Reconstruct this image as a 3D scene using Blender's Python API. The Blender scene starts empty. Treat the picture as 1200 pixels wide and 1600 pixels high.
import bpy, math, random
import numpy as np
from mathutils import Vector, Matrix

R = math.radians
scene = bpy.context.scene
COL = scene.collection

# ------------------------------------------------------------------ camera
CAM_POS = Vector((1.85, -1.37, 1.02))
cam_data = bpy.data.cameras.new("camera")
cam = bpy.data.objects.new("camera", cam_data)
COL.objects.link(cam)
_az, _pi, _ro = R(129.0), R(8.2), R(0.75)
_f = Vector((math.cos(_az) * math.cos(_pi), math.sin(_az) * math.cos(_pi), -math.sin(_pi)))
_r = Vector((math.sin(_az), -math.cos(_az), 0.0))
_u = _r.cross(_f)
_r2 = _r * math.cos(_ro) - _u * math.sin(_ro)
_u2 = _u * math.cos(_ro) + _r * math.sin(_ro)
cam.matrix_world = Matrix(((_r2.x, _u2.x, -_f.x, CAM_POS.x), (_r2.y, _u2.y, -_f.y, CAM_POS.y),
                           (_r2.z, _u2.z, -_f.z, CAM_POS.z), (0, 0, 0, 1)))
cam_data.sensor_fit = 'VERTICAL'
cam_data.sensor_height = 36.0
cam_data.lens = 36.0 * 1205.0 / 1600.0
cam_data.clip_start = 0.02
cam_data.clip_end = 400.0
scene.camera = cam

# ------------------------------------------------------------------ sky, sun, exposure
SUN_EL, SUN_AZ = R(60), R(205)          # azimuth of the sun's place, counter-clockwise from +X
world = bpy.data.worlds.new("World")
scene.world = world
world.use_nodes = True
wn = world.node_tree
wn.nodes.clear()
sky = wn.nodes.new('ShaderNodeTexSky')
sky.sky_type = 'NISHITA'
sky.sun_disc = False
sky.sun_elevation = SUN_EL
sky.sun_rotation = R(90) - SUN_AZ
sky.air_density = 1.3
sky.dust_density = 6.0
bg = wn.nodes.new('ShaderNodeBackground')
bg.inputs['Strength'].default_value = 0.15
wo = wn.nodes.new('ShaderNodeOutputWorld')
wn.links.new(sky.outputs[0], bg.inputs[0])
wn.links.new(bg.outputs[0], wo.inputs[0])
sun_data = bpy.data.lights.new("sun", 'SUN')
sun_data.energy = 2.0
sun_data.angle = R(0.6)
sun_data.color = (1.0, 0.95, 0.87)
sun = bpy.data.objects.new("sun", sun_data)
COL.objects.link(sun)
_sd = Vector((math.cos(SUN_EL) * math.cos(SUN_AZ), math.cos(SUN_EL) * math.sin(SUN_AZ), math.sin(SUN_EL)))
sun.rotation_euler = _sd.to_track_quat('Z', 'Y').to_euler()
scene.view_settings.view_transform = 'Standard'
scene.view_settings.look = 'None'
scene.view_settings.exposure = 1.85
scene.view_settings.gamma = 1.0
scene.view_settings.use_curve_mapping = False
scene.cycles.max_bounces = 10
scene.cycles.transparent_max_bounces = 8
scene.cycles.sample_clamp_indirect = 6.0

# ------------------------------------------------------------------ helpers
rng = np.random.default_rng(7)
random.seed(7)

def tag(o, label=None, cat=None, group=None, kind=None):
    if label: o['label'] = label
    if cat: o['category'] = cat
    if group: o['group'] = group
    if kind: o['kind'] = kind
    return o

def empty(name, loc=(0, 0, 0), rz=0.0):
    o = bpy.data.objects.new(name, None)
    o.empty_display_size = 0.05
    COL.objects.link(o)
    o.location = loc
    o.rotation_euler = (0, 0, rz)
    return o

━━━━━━

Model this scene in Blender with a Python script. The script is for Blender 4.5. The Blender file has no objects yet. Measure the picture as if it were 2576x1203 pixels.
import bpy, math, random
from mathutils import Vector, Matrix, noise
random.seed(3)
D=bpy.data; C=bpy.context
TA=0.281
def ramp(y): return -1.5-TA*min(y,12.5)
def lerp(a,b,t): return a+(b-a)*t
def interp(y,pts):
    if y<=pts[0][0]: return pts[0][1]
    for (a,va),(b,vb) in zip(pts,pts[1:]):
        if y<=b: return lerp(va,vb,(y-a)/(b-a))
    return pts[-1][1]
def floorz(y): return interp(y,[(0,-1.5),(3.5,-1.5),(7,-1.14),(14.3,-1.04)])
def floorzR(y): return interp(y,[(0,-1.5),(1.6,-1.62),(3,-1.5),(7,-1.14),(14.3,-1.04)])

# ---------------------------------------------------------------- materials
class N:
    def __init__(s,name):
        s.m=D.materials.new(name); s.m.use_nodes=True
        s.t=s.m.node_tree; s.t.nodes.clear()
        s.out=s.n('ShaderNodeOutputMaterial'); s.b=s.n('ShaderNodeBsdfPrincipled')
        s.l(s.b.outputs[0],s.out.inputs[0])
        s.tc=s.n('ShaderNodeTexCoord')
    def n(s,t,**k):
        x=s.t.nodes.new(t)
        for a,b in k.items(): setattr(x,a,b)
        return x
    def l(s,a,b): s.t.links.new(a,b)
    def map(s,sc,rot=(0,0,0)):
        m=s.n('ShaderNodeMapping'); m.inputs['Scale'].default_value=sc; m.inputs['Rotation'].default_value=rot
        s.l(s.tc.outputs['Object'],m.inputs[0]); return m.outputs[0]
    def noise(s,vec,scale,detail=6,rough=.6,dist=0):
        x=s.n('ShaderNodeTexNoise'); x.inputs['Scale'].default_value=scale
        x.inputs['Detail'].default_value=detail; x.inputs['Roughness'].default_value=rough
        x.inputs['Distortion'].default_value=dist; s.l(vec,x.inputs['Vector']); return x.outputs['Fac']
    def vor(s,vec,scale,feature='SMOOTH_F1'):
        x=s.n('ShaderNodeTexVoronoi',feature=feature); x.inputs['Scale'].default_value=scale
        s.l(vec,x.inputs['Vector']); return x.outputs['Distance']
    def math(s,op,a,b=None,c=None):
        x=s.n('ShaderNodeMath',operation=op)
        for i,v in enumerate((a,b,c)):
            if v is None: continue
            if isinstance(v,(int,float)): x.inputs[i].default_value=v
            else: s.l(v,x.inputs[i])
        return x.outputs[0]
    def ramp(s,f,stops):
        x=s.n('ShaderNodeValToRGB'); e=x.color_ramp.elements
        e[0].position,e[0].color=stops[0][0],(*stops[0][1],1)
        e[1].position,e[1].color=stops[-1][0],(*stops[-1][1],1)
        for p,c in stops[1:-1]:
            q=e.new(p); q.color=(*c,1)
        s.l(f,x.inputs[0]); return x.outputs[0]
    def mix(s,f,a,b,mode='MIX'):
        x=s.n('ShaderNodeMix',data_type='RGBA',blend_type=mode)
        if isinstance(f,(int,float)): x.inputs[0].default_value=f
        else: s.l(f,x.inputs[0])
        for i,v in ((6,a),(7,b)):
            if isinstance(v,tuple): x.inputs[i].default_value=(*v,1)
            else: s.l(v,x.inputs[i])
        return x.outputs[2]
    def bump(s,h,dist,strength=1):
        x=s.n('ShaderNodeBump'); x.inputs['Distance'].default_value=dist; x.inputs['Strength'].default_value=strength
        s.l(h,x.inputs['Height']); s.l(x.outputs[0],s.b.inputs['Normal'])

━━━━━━

INSTRUCTIONS FOR THE TASK: Retype exactly, and only, the lines from the one containing "Model this scene" through the one containing "def floorzR(y): return", both included.

TASK SOLUTION:
Model this scene in Blender with a Python script. The script is for Blender 4.5. The Blender file has no objects yet. Measure the picture as if it were 2576x1203 pixels.
import bpy, math, random
from mathutils import Vector, Matrix, noise
random.seed(3)
D=bpy.data; C=bpy.context
TA=0.281
def ramp(y): return -1.5-TA*min(y,12.5)
def lerp(a,b,t): return a+(b-a)*t
def interp(y,pts):
    if y<=pts[0][0]: return pts[0][1]
    for (a,va),(b,vb) in zip(pts,pts[1:]):
        if y<=b: return lerp(va,vb,(y-a)/(b-a))
    return pts[-1][1]
def floorz(y): return interp(y,[(0,-1.5),(3.5,-1.5),(7,-1.14),(14.3,-1.04)])
def floorzR(y): return interp(y,[(0,-1.5),(1.6,-1.62),(3,-1.5),(7,-1.14),(14.3,-1.04)])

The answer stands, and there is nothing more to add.